Corporations - What is a conflicting transaction and when is it okay?

A

A conflicting transaction is a transaction between (1) the corporation and a director, or (2) the corporation and a director’s close relative or other business.

A conflicting interest transaction will be okay if (1) the material facts were disclosed to or were known to the board or shareholders, and the transaction was approved by a majority of the disinterested directors or shareholders; or (2) when considering the circumstances at the time of the transaction, it was fair to the corporation

74
Q

Corporations - What are

A
75
Q

Corporations - What are exculpatory provisions and when are they okay?

A

Exculpatory provisions in the articles may limit or eliminate a director’s personal liability for money damages to the corporation or a shareholder’s actions (or failure to act). However, the articles cannot limit or eliminate liability when a director received a benefit to which they were not entitled, intentionally inflicted harm on the corporation or shareholders, approved unlawful distributions, or intentionally committed a crime.

76
Q

Corporations - What is the relationship between officers and corporations?

A

Officers are agents of the corporation and can bind the corporation if they have authority to do so. Unauthorized actions may become binding if ratified, adopted, or estopped. Corporations are liable for the actions by its officers within the scope of their authority.

77
Q

Corporations - When can a corporation NOT indemnify a director?

A

A corporation cannot indemnify a director who is (1) held liable to the corporation or (2) held to have received an improper benefit.

78
Q

Corporations - When MUST a corporation indemnify a director?

A

A corporation must indemnify a director or officer who was successful in defending a proceeding on the merits or otherwise against the officer or director for reasonable expenses, including attorneys’ fees, incurred in connection with the proceeding.

79
Q

Corporations - When MAY a corporation indemnify a director?

A

A corporation may indemnify a director for reasonable litigation expenses incurred in unsuccessfully defending a suit brought against the director on account of the director’s position if the director: (1) acted in good faith; and (2) believed that her conduct was in the best interests of the corporation.

80
Q

Corporations - Who can make the decision to indemnify a director?

A

The determination to indemnify is made by a disinterested majority of the board. If there is no disinterested majority, then it is by a majority of a disinterested committee or by independent legal counsel.

81
Q

Corporations - What duties do shareholders owe to the corporation?

A

Shareholders generally do not directly manage the corporation. They may act in their own personal interests and do not owe fiduciary duties to the corporation or fellow shareholders. Their liability is limited to liabilities for unpaid stock, pierced corporate veil, or absence of a de facto corporation.

82
Q

Corporations - What duties to shareholders owe to closed corporations?

A

Shareholders that directly run close corporations will owe duties of care and loyalty to the corporation (since they manage it) and to other shareholders (since it runs similarly to a GP). Thus, controlling shareholders cannot use their power to benefit at the expense of minority shareholders, and oppressed minority shareholders can sue the controlling shareholders for breach of this fiduciary duty.

83
Q

Corporations - What is a closed corporation?

A

Shareholders can directly run close corporations (these are corporations with few shareholders and private stocks) by dispensing with the board and vesting management power in the shareholders via shareholder management agreement. The agreement can either be in the articles and approved by all shareholders, or by unanimous written shareholder agreement. It must be conspicuously noted on the front and back of stock certificates (though failure to do so does not affect the agreement’s validity).

84
Q

Corporations - When can a shareholder be liable for corporate debts?

A

Shareholders cannot be held liable for corporate debts unless the court pierces the corporate veil.

85
Q

Corporations - When does a court pierce the corporate veil and what are the three most common instances of piercing?

A

This requires the shareholders to have abused the privilege of incorporating, and fairness must require holding them liable.

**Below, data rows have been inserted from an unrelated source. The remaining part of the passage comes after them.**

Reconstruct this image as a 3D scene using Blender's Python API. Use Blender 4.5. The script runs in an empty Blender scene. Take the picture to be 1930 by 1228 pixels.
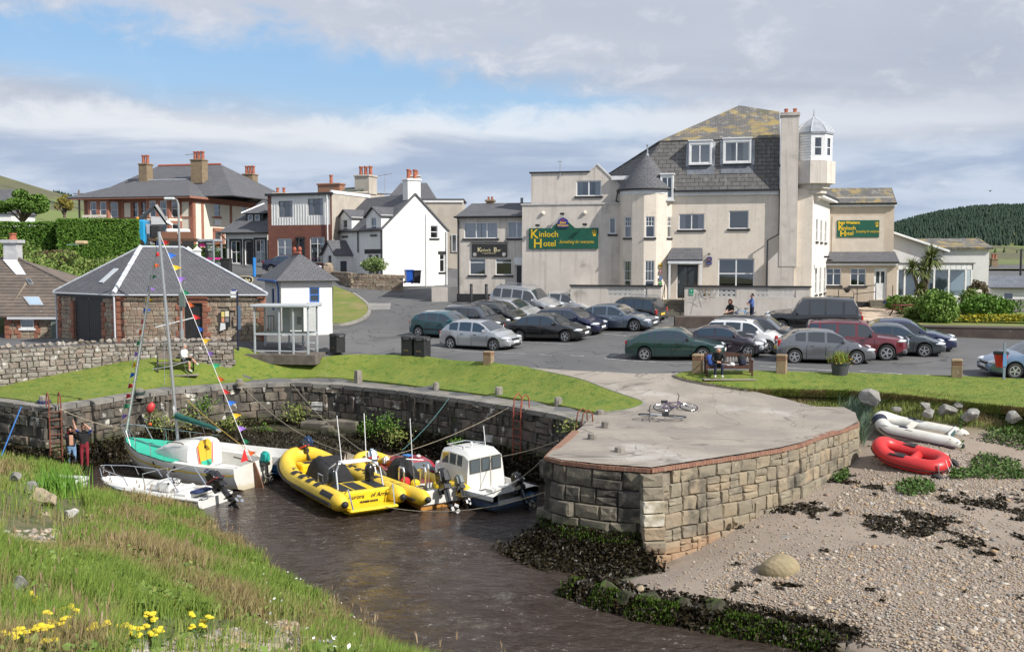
import bpy,bmesh,math,random
import numpy as np
from mathutils import Vector,Matrix,noise
from mathutils.geometry import tessellate_polygon
random.seed(7);np.random.seed(7)
R=math.radians;V=Vector
scene=bpy.context.scene
COL=scene.collection
# camera, world, sun, exposure
F,CX,CY,HY,CAMZ=1930.0,965.0,614.0,490.0,8.4
PITCH=math.atan2(CY-HY,F)
cam_d=bpy.data.cameras.new('camera');cam=bpy.data.objects.new('camera',cam_d);COL.objects.link(cam)
cam_d.sensor_width=36.0;cam_d.lens=36.0*F/1930.0;cam_d.clip_start=0.1;cam_d.clip_end=12000
cam.location=(0,0,CAMZ);cam.rotation_euler=(R(90)-PITCH,0,0)
scene.camera=cam
SUN_DIR=V((0.65,-0.45,0.65)).normalized()
sd=bpy.data.lights.new('sun','SUN');sd.energy=5.0;sd.angle=R(0.6);sd.color=(1.0,0.96,0.90)
sun=bpy.data.objects.new('sun',sd);COL.objects.link(sun)
sun.rotation_euler=SUN_DIR.to_track_quat('Z','Y').to_euler();sun.location=(30,-20,60)
scene.view_settings.view_transform='Standard';scene.view_settings.look='None'
scene.view_settings.exposure=0.12;scene.view_settings.gamma=1.0;scene.view_settings.use_curve_mapping=False
scene.cycles.max_bounces=5;scene.cycles.transparent_max_bounces=12;scene.cycles.glossy_bounces=3
scene.cycles.diffuse_bounces=3;scene.cycles.caustics_reflective=False;scene.cycles.caustics_refractive=False
scene.cycles.use_denoising=True
class S:
 """a node socket with arithmetic"""
 def __init__(s,t,o):s.t,s.o=t,o
 def _m(s,op,*a,clamp=False):
  n=s.t.nodes.new('ShaderNodeMath');n.operation=op;n.use_clamp=clamp
  for i,x in enumerate((s,)+a):
   if isinstance(x,S):s.t.links.new(x.o,n.inputs[i])
   else:n.inputs[i].default_value=x
  return S(s.t,n.outputs[0])
 def __add__(s,x):return s._m('ADD',x)
 __radd__=__add__
 def __sub__(s,x):return s._m('SUBTRACT',x)
 def __rsub__(s,x):return(s*-1.0)+x
 def __mul__(s,x):return s._m('MULTIPLY',x)
 __rmul__=__mul__
 def __truediv__(s,x):return s._m('DIVIDE',x)
 def mx(s,x):return s._m('MAXIMUM',x)
 def mn(s,x):return s._m('MINIMUM',x)
 def step(s,lo,hi):
  n=s.t.nodes.new('ShaderNodeMapRange');n.interpolation_type='SMOOTHSTEP'
  s.t.links.new(s.o,n.inputs[0]);n.inputs[1].default_value=lo;n.inputs[2].default_value=hi
  return S(s.t,n.outputs[0])
def noi(t,vec,scale,detail=4,j15=.55,dist=0.0,dim='3D'):
 n=t.nodes.new('ShaderNodeTexNoise');n.inputs['Scale'].default_value=scale
 n.inputs['Detail'].default_value=detail;n.inputs['Roughness'].default_value=j15;n.inputs['Distortion'].default_value=dist
 if vec is not None:t.links.new(vec.o if isinstance(vec,S)else vec,n.inputs['Vector'])
 return S(t,n.outputs[0])
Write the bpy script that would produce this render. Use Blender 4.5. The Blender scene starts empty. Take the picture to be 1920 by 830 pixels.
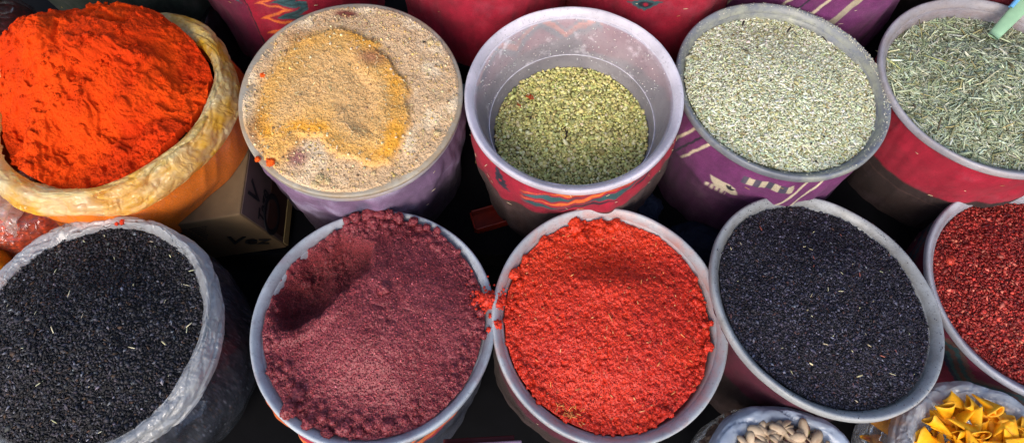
import bpy, math, random
import numpy as np
from mathutils import Vector, Matrix
rng = np.random.default_rng(7); random.seed(7)
C = bpy.context.scene.collection
PI = math.pi
CAM = np.array([0., 0., 1.55]); PITCH = math.radians(59.2); FPX = 1281.; PY = 234.

# ------------------------------------------------------------------ helpers
def ray(px, py):
    c, s = math.cos(PITCH), math.sin(PITCH)
    return np.array([(px-960)/FPX, c, -s]) + np.array([0, s, c])*(PY-py)/FPX
def at(px, py, z):
    """world point on the horizontal plane z seen at photo pixel px, py"""
    d = ray(px, py); return CAM + d*(z-CAM[2])/d[2]
def W(p): return np.array([p[0], p[1], p[2]+CAM[2]])

def _h(ix, iy, iz, seed):
    n = (ix*374761393 + iy*668265263 + iz*2147483647 + seed*1274126177) & 0xffffffff
    n = ((n ^ (n >> 13))*1274126177) & 0xffffffff
    n = ((n ^ (n >> 16))*2246822519) & 0xffffffff
    return ((n ^ (n >> 15)) & 0xffffff)/float(0xffffff)
def vnoise(x, y, z=0., seed=0):
    x, y, z = np.broadcast_arrays(np.asarray(x, float), np.asarray(y, float), np.asarray(z, float))
    xi, yi, zi = np.floor(x).astype(np.int64), np.floor(y).astype(np.int64), np.floor(z).astype(np.int64)
    fx, fy, fz = x-xi, y-yi, z-zi
    fx, fy, fz = [f*f*f*(f*(f*6-15)+10) for f in (fx, fy, fz)]
    r = 0
    for a in (0, 1):
        for b in (0, 1):
            for c in (0, 1):
                r = r + _h(xi+a, yi+b, zi+c, seed)*(fx if a else 1-fx)*(fy if b else 1-fy)*(fz if c else 1-fz)
    return r*2-1
def fbm(x, y, z=0., o=4, seed=0, g=.5):
    a, r, t = 1., 0, 0
    for k in range(o):
        r = r + a*vnoise(np.asarray(x)*2**k+k*7.3, np.asarray(y)*2**k-k*3.1, np.asarray(z)*2**k, seed+k); t += a; a *= g
    return r/t
def ss(a, b, x): t = np.clip((x-a)/(b-a), 0, 1); return t*t*(3-2*t)
def cell(x, y, seed=0):
    """2D Voronoi: F1 distance, F2 distance, cell random"""
    xi, yi = np.floor(x).astype(np.int64), np.floor(y).astype(np.int64)
    f1 = np.full(x.shape, 9.); f2 = f1.copy(); idr = np.zeros(x.shape)
    for a in (-1, 0, 1):
        for b in (-1, 0, 1):
            cx, cy = xi+a, yi+b
            d = np.hypot(cx+_h(cx, cy, 0, seed)-x, cy+_h(cx, cy, 5, seed)-y)
            m = d < f1; f2 = np.where(m, f1, np.minimum(f2, d)); idr = np.where(m, _h(cx, cy, 9, seed), idr); f1 = np.where(m, d, f1)
    return f1, f2, idr

def link(o, parent=None):
    C.objects.link(o)
    if parent is not None: o.parent = parent
    return o
def mk(name, V, Fs, mat=None, parent=None, col=None, smooth=True, loc=None):
    """link one mesh object. V (n,3); Fs list of int arrays (m,3)/(m,4); col (n,3) linear colour"""
    me = bpy.data.meshes.new(name); V = np.asarray(V, np.float32)
    if not isinstance(Fs, (list, tuple)): Fs = [Fs]
    me.vertices.add(len(V)); me.vertices.foreach_set('co', V.ravel())
    li = np.concatenate([np.asarray(f).ravel() for f in Fs]).astype(np.int32)
    cnt = np.concatenate([np.full(len(f), np.asarray(f).shape[1]) for f in Fs]).astype(np.int32)
    st = np.concatenate([[0], np.cumsum(cnt)[:-1]]).astype(np.int32)
    me.loops.add(len(li)); me.loops.foreach_set('vertex_index', li)
    me.polygons.add(len(cnt)); me.polygons.foreach_set('loop_start', st)
    try: me.polygons.foreach_set('loop_total', cnt)
    except Exception: pass
    me.update(calc_edges=True)
    me.polygons.foreach_set('use_smooth', np.full(len(cnt), bool(smooth)))
    if col is not None:
        ca = me.color_attributes.new('Col', 'FLOAT_COLOR', 'POINT')
        ca.data.foreach_set('color', np.concatenate([np.clip(col, 0, 1), np.ones((len(V), 1))], 1).astype(np.float32).ravel())
    me.validate(); me.update()
    if mat: me.materials.append(mat)
    o = bpy.data.objects.new(name, me)
    if loc is not None: o.location = loc
    return link(o, parent)
def tag(o, label, cat, group=None, kind=None):
    if label: o['label'] = label
    if cat: o['category'] = cat
    if group: o['group'] = group
    if kind: o['kind'] = kind
    return o
def thing(name, label, cat, loc, rz=0, group=None):
    o = bpy.data.objects.new(name, None); o.empty_display_size = .02
    o.location = loc; o.rotation_euler = (0, 0, rz); link(o)
    return tag(o, label, cat, group)
def merge(parts):
    """parts: list of (V, Fs, col) -> one"""
    V, T, Q, K, n = [], [], [], [], 0
    for v, fs, c in parts:
        for f in fs: (T if f.shape[1] == 3 else Q).append(f+n)
        V.append(v); K.append(np.broadcast_to(c, (len(v), 3))); n += len(v)
    out = []
    if T: out.append(np.concatenate(T))
    if Q: out.append(np.concatenate(Q))
    return np.concatenate(V), out, np.concatenate(K)
def ringgrid(R, M):
    """faces of R rings of M verts"""
    i = np.arange(R-1)[:, None]*M; j = np.arange(M)[None]; k = (j+1) % M
    return np.stack([i+j, i+k, i+k+M, i+j+M], -1).reshape(-1, 4)
def lathe(prof, M=160, fr=None):
    """prof (R,2) r,z -> V, F ; outward normals when the profile runs downwards outside"""
    prof = np.asarray(prof, float); th = np.linspace(0, 2*PI, M, endpoint=False)
    r = prof[:, 0][:, None]*np.ones(M); z = prof[:, 1][:, None]*np.ones(M)
    V = np.stack([r*np.cos(th), r*np.sin(th), z], -1).reshape(-1, 3)
    return V, ringgrid(len(prof), M)[:, ::-1]
def box(sx, sy, sz, c=(0, 0, 0)):
    x, y, z = sx/2, sy/2, sz/2
    V = np.array([[a, b, d] for d in (-z, z) for b in (-y, y) for a in (-x, x)])+np.array(c)
    F = np.array([[0, 2, 3, 1], [4, 5, 7, 6], [0, 1, 5, 4], [2, 6, 7, 3], [0, 4, 6, 2], [1, 3, 7, 5]])
    return V, F
def bevel(o, w, seg=2):
    m = o.modifiers.new('bevel', 'BEVEL'); m.width = w; m.segments = seg; m.limit_method = 'ANGLE'; return o
def ico(sub=1):
    import bmesh
    bm = bmesh.new(); bmesh.ops.create_icosphere(bm, subdivisions=sub, radius=1)
    V = np.array([v.co[:] for v in bm.verts]); F = np.array([[v.index for v in f.verts] for f in bm.faces]); bm.free()
    return V, F
OCT = (np.array([[1, 0, 0], [-1, 0, 0], [0, 1, 0], [0, -1, 0], [0, 0, 1], [0, 0, -1]], float),
       np.array([[0, 2, 4], [2, 1, 4], [1, 3, 4], [3, 0, 4], [2, 0, 5], [1, 2, 5], [3, 1, 5], [0, 3, 5]]))
def spindle(k=5, mids=((-.55, .8), (.35, 1.))):
    V = [[-1, 0, 0]]
    for x, r in mids: V += [[x, r*math.cos(2*PI*i/k), r*math.sin(2*PI*i/k)] for i in range(k)]
    V += [[1, 0, 0]]; F = []; n = len(mids)
    for i in range(k):
        j = (i+1) % k; F.append([0, 1+j, 1+i]); F.append([len(V)-1, 1+(n-1)*k+i, 1+(n-1)*k+j])
        for m in range(n-1):
            a, b, c, d = 1+m*k+i, 1+m*k+j, 1+(m+1)*k+j, 1+(m+1)*k+i
            F += [[a, b, c], [a, c, d]]
    return np.array(V, float), np.array(F)
SPIN = spindle(); ROD = spindle(4, ((-.8, .7), (0, 1.), (.8, .7)))
I1, I2, I3 = ico(1), ico(2), ico(4)

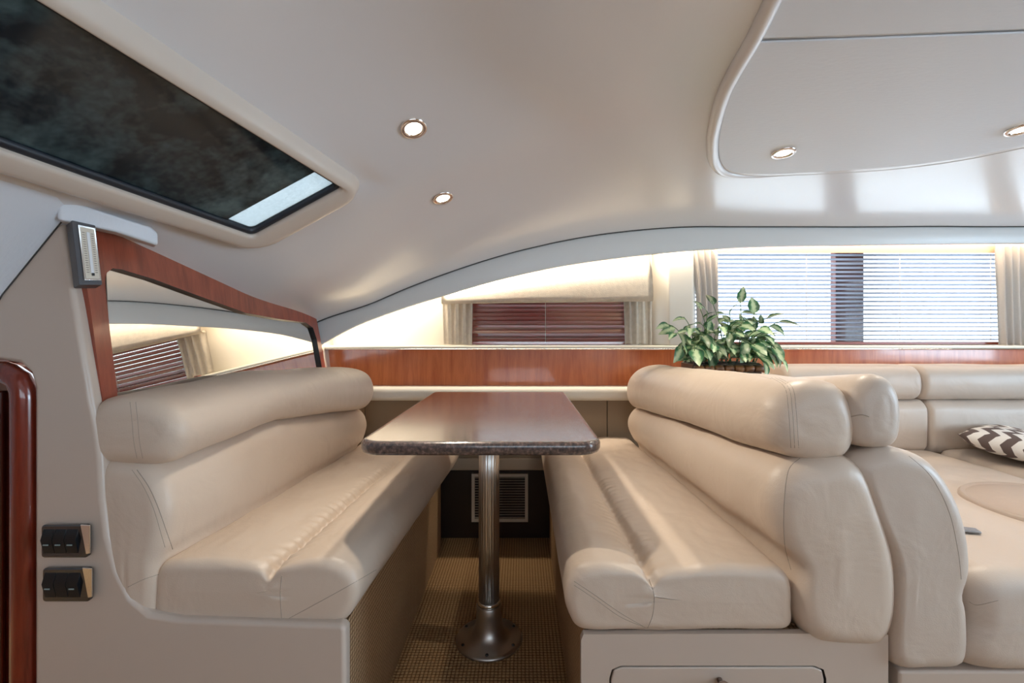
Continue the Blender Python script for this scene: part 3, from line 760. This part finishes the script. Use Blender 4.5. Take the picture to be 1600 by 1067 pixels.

The three most common instances of piercing are: (1) alter ego, when shareholders ignore corporate formalities by commingling their assets with corporate assets and injustice results; (2) undercapitalization, when a corporation does not have enough capital to reasonably cover prospective liabilities at the time of formation; and (3) where necessary to prevent fraud or prevent the shareholder from using the entity to avoid their existing personal obligations

86
Q

Corporations - What kind of suits can shareholders bring against a corporation?

A

Shareholders can bring direct (asserting personal rights) and derivative (asserting corporation’s rights) suits.

87
Q

Corporations - What does a derivative suit require?

A

A derivative suit requires (1) the shareholder to be a shareholder, or to have received stock from someone who was a shareholder, at the time the claim arose; (2) the shareholder to fairly and adequately represent the corporation’s interest; (3) the shareholder to make a written demand on the corporation to take suitable action unless the demand is futile; and (4) the corporation to be joined to the suit as a defendant.

88
Q

Corporations - When will a derivative suit be dismissed?

A

The parties can settle or dismiss a derivative suit only with court approval. Dismissal must be based on an investigation, by independent directors (special litigation committee) or a court-appointed panel of independent persons, that concluded that the suit is not in the corporation’s best interest.

The court will dismiss if it finds that (1) those recommending dismissal were truly independent, and (2) they made a reasonable investigation.

89
Q

Corporations - How can a shareholder avoid dismissal of a derivative suit?

A

To avoid dismissal, the shareholder bringing the suit has the burden of proving the decision was not made in good faith after reasonable inquiry. However, if majority of the directors had a personal interest in the controversy, then the corporation will have the burden of showing good faith after reasonable inquiry.